Upon a motion to direct a form of mandate we have further considered the nature and extent of the permissible relief. Plaintiff asks that the word "Vogue" be entirely forbidden upon the hat linings or labels, unless it is sterilized by the warning, "not connected with Vogue Magazine." Defendant Hat Company thinks that at most only the "V girl" should be banned.
We are without the aid of specific precedent. We find a helpful principle in the one which we applied, perhaps somewhat obscurely, in Coca-Cola Co. v. Gay-ola Co., 200 F. 720, 723, 119 Cow. C. A. 164. Plaintiff in its drink used caramel for producing a peculiar reddish color. Defendant had the abstract right to use caramel as an ingredient, and so to get the same color.
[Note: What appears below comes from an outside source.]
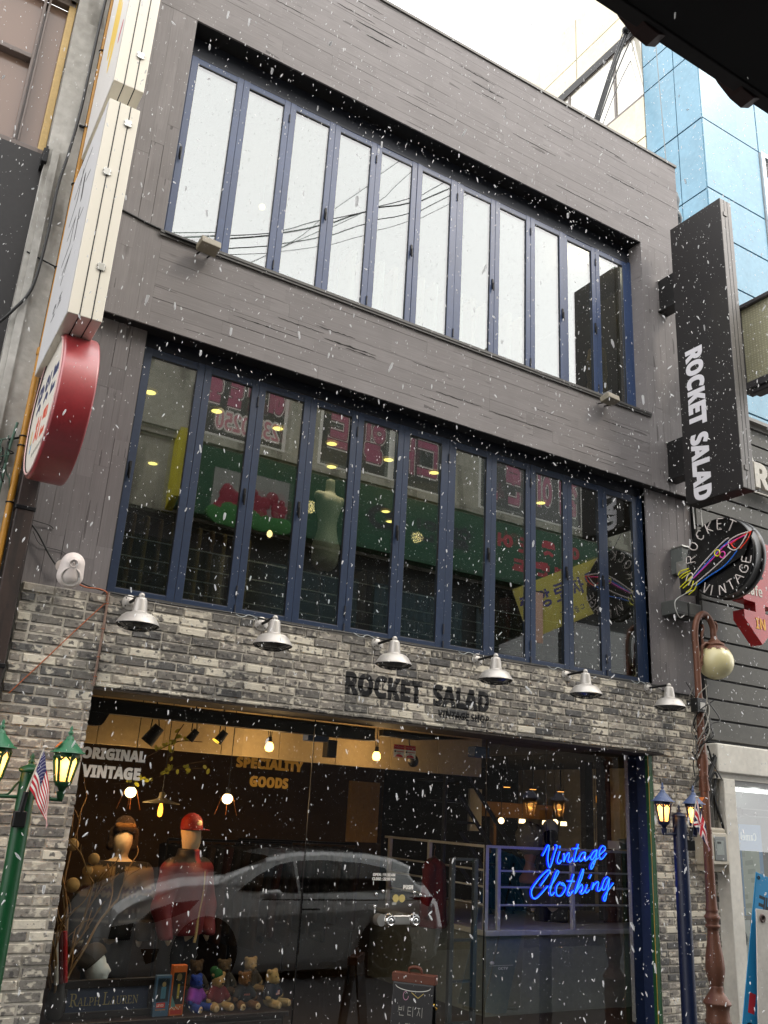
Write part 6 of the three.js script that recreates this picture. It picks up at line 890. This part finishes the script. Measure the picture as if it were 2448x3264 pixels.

We held in effect that he had forfeited this abstract right *876 by having used it as a part of his expressly fraudulent scheme, and so he must get his color some other way; he must not use caramel, though other makers might. So here we solve a difficult problem by concluding that this defendant's otherwise clear enough right to use its complete label "Vogue Hats," or "Vogue Hats, Fifth Avenue, New York" (without the plaintiff's trade-mark), is tainted by its intentional fraud in the original adoption of the label with the trade-mark. This fraud permeates the whole label and plan under which it built its present business, and it cannot retain and carry on that business, and become immune by merely dropping the V girl and the dominant V.
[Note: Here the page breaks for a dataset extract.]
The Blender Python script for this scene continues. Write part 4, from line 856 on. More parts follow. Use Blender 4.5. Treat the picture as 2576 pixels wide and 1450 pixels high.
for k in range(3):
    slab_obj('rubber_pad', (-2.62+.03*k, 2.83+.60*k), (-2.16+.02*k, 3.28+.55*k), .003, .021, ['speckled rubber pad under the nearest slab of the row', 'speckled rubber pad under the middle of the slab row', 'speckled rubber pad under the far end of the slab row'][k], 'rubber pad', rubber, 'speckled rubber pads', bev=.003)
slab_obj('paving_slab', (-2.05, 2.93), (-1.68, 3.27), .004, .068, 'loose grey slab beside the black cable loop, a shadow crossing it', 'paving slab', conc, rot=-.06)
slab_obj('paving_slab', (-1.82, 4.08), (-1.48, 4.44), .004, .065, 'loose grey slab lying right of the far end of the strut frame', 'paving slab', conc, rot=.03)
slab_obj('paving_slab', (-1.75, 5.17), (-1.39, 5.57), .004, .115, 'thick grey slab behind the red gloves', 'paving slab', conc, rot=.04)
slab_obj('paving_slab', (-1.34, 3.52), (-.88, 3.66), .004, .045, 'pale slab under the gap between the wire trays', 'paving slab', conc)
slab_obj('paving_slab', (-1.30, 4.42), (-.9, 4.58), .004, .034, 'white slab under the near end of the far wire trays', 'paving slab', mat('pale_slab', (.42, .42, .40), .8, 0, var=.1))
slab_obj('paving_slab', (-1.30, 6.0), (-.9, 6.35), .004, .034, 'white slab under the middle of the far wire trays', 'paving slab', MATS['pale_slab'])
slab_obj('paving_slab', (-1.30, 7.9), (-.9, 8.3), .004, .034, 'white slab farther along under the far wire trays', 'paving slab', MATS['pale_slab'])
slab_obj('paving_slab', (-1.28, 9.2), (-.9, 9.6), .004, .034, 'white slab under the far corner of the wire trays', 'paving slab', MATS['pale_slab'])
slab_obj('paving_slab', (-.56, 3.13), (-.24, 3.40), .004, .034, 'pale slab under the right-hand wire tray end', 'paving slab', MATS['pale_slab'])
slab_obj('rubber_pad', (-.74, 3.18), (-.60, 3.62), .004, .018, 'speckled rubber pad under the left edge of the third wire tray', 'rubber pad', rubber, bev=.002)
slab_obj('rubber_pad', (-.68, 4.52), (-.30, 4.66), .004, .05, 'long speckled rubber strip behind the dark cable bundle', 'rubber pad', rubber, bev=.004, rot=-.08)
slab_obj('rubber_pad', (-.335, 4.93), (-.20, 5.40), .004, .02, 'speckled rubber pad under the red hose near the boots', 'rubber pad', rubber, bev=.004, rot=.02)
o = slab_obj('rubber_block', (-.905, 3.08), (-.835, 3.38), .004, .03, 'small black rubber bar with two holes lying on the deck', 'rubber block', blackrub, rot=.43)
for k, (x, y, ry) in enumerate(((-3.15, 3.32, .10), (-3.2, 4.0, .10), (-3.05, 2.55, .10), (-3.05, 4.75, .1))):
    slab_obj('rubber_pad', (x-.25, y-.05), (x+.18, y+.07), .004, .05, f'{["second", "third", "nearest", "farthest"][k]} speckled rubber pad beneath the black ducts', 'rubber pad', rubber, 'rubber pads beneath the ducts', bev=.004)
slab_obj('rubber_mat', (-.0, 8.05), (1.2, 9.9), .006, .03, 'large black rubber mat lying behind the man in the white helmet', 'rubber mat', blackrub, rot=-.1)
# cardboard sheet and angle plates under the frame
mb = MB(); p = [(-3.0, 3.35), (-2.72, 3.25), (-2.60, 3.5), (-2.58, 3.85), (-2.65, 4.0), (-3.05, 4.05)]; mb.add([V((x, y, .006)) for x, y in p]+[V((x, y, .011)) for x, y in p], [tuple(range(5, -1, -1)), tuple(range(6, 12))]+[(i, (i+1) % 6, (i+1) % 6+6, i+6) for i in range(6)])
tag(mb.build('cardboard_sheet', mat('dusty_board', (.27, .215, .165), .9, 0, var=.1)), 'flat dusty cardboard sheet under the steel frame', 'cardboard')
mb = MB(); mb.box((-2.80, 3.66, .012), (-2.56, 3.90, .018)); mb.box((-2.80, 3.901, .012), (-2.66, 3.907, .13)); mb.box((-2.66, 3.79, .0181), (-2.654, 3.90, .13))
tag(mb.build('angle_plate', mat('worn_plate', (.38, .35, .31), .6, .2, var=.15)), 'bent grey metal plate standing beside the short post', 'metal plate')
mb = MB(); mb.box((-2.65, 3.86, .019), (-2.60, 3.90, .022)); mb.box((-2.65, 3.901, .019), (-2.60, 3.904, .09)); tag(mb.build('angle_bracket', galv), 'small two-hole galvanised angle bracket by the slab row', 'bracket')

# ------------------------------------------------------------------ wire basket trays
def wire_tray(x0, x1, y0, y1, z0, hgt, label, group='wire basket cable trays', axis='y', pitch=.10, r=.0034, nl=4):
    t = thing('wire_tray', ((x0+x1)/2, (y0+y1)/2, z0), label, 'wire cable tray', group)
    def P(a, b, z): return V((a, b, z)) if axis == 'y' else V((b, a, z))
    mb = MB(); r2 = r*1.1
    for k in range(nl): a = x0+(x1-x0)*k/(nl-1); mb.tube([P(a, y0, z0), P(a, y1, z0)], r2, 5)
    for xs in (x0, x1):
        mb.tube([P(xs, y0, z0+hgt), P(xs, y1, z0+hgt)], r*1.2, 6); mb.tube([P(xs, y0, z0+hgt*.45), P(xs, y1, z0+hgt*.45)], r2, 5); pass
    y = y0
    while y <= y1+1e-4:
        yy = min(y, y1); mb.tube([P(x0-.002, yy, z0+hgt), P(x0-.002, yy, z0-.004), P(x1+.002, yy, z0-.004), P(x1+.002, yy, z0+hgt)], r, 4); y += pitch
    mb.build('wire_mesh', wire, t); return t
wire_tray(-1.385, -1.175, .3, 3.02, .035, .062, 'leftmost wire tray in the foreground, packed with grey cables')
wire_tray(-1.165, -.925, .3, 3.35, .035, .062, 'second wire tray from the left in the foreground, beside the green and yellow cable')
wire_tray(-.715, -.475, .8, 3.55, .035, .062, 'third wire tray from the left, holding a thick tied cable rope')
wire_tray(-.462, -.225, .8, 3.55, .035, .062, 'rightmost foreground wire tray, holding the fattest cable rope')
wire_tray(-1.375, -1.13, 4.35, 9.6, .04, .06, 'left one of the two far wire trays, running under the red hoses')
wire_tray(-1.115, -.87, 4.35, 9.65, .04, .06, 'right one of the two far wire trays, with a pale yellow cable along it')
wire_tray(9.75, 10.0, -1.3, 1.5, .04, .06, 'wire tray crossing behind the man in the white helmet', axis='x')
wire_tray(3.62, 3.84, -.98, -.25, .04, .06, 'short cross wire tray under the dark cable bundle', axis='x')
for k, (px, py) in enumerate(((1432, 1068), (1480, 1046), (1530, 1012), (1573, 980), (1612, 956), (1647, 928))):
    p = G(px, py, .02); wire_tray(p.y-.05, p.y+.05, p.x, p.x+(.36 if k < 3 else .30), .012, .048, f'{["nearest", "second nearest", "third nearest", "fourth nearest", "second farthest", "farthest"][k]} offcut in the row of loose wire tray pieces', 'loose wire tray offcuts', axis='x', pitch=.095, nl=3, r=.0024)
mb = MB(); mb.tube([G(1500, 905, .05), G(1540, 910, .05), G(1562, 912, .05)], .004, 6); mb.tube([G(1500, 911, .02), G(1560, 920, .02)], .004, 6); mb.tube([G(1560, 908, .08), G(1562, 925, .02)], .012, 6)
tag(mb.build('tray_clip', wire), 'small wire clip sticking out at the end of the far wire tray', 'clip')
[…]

We think it would be going too far to forbid entirely the name or label "Vogue Hats" unless accompanied by the disclaimer. That name is substantially descriptive, and has no secondary meaning appurtenant to plaintiff's business. A majority of the court think that the words "Fifth Avenue, New York," or "New York," though they are abstractly lawful members of a proper label and business combination, yet by their suggestion of plaintiff's location so emphasize the original and long-continued attempt to mislead that they are poisoned by the permeating fraud, and they must be discontinued, unless modified by a proper manufacturing name. This manufacturing defendant may sell any hats not called or marked as "Vogue Hats." It may use the name and label "Vogue Hats" in connection with or without "New York," or "Fifth Avenue, New York," if accompanied by any prominently displayed manufacturing name it may select (not including the word "Vogue"). It may not use the name unless so accompanied.